# MATERIAL PROVIDED

##########

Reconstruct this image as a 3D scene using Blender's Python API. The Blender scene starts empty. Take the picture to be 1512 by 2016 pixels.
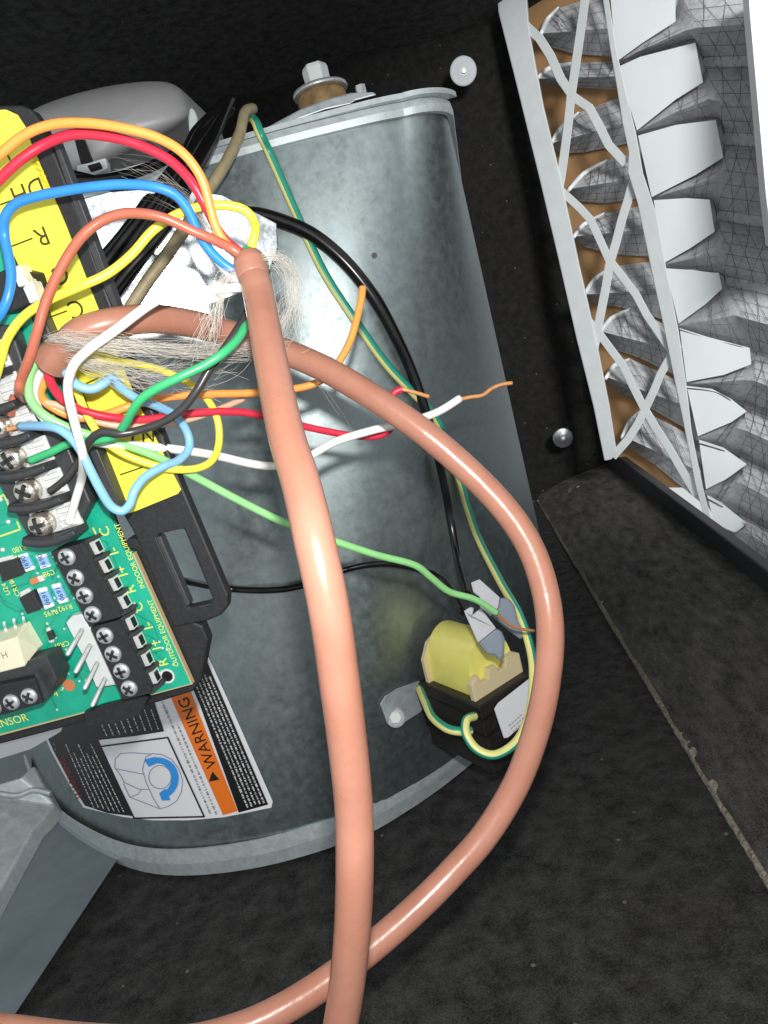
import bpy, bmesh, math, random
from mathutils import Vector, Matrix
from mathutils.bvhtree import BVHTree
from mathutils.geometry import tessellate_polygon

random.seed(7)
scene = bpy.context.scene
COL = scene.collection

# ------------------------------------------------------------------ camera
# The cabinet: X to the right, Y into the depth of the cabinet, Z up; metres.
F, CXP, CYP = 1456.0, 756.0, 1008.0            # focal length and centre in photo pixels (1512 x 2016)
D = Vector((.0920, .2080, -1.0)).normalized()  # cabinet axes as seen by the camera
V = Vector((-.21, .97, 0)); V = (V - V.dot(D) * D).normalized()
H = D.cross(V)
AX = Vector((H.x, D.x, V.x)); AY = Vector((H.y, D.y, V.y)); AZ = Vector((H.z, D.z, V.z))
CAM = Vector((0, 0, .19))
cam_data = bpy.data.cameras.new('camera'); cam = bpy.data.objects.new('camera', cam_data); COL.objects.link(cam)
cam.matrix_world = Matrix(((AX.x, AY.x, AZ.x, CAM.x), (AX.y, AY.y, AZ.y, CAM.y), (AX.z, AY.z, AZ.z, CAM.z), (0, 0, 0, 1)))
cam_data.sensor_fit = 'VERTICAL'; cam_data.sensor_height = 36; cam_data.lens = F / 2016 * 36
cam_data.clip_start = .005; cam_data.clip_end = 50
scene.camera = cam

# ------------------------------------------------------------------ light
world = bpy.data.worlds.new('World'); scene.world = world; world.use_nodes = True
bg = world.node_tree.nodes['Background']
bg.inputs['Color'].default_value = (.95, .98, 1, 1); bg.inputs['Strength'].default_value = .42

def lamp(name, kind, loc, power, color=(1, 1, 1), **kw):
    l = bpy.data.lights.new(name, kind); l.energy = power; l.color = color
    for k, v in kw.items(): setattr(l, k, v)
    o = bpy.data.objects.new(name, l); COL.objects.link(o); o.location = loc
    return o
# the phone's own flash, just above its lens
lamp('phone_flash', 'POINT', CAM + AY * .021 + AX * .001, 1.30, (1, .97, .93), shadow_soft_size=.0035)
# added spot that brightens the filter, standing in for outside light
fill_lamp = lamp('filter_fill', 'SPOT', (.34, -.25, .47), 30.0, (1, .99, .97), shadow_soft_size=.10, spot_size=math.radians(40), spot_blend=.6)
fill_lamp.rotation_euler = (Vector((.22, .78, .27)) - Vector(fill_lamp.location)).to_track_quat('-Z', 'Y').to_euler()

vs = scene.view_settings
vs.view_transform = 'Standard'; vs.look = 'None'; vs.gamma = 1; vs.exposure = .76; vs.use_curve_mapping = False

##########

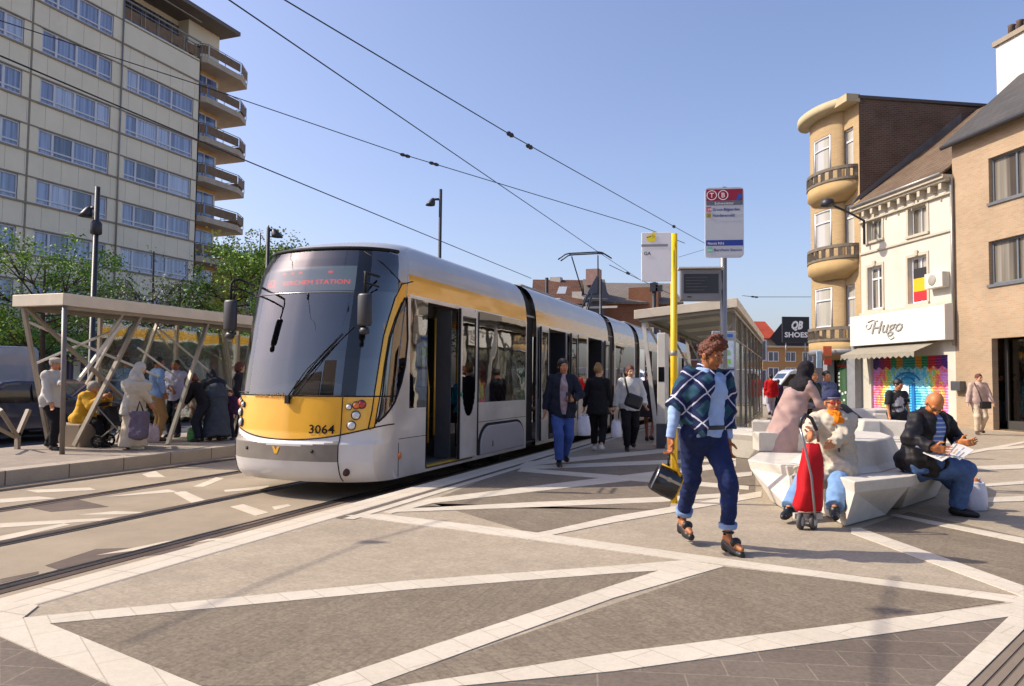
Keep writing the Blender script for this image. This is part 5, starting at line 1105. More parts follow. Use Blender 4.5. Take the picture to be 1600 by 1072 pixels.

##########

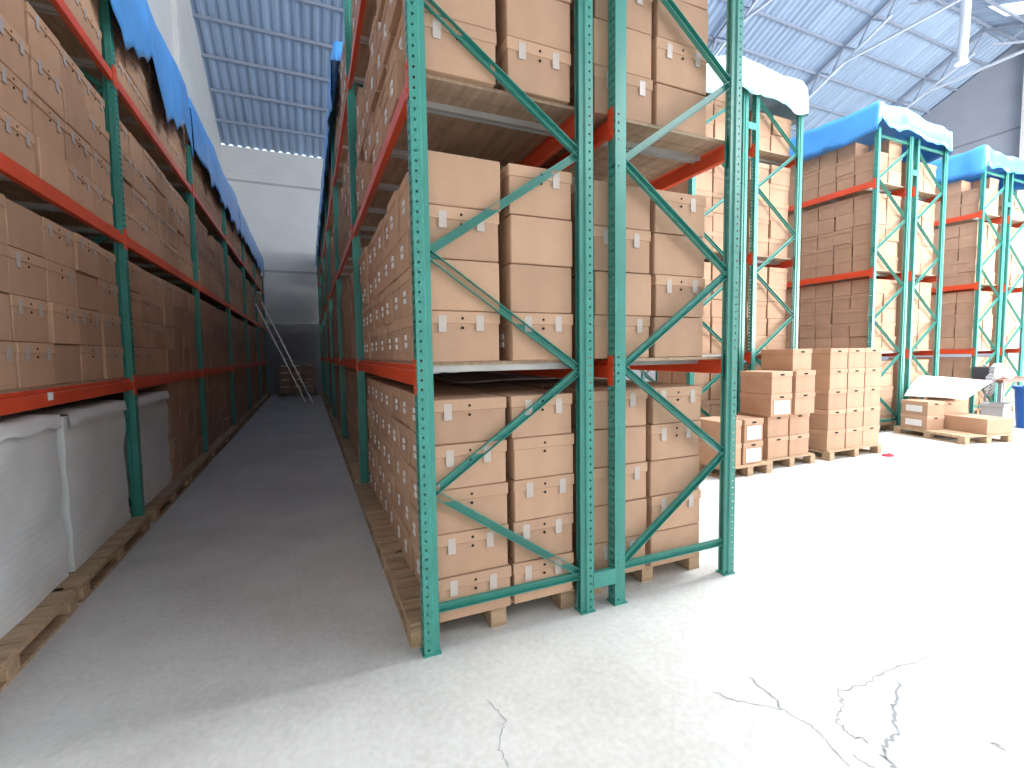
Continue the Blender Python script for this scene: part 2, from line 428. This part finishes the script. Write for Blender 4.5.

##########

# WORK TO COMPLETE
In the entries above, find every line holding the word "Python" and copy it out.

# TASK RESULT
Reconstruct this image as a 3D scene using Blender's Python API. The Blender scene starts empty. Take the picture to be 1512 by 2016 pixels.
Continue the Blender Python script for this scene: part 2, from line 428. This part finishes the script. Write for Blender 4.5.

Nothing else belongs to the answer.